Big Data, Produktion just in time und optimale Lieferketten sind entscheidende Faktoren für die Wettbewerbsfähigkeit von Unternehmen. Ein Schritt zu ihrer Sicherstellung ist die Digitalisierung möglichst vieler Abläufe – mit dieser vierten industriellen Revolution, kurz Industrie 4.0, beschäftigt sich inzwischen die Mehrheit der Schweizer Unternehmen. Die Umsetzung vollzieht sich zwar langsam, doch der Aufwärtstrend ist unverkennbar. Dem digital.swiss Index zufolge haben gegenwärtig 29 Prozent der Schweizer Unternehmen auf digitale Prozesse umgestellt. 2016 waren es noch 20 Prozent.
Zeitersparnis vs. Zeitmanagement
Zeitersparnis allein reicht jedoch nicht aus, um erfolgreich und marktfähig zu bleiben. Der deutsche Soziologe Hartmut Rosa warnte bereits vor einigen Jahren, dass die zunehmende Beschleunigung unter Umständen wieder in Zeitverlust resultieren könne. In einem Interview mit der WirtschaftsWoche beschreibt er anschaulich, wie man die eingesparte Zeit unterm Strich wieder verliert. Sein Beispiel: Statt eines Briefes, der per Post versendet wird, schreibt man heute eine E-Mail. Bürotätige benötigten für zehn Briefe circa eine Stunde. Heute ist dies dank Internet und IT in der Hälfte der Zeit machbar. Die Zeitersparnis erscheint zunächst enorm, sie geht jedoch durch Mehrarbeit wieder verloren. Der Grund: Die modernen Arbeitsprozesse sind weniger aufwendig, was dazu führt, dass Vorgesetzte mehr Leistung erwarten – einfach, weil mehr möglich ist. Statt zehn E-Mails werden nun zwanzig verschickt. Die Angestellten schaffen in der gleichen Zeit zwar mehr Arbeit, sie sind dadurch aber erschöpfter. Dies führt immer häufiger zu einem Burnout, die Mitarbeiter sind für längere Zeit nicht einsatzfähig. Die Folge ist letztlich, dass Unternehmen ineffizient werden und im schlimmsten Fall nicht mehr konkurrenzfähig sind.

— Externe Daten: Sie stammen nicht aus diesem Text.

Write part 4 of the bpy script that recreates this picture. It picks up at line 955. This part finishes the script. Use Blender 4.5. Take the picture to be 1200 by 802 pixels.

Es entsteht also ein Teufelskreis, wenn Unternehmen lediglich auf Zeitersparnis, nicht aber auf den richtigen Umgang mit der gewonnenen Zeit achten. Zeitersparnis war zunächst der treibende Faktor der Digitalisierung. Heute möchte man mit der Umstellung auf digitalisierte Arbeitsprozesse jedoch weit mehr erreichen, denn Mitarbeiter- und Kundenorientierung, Prozessoptimierung und Kosteneffizienz zählen ebenfalls zu den Zugpferden der digitalen Neuorientierung.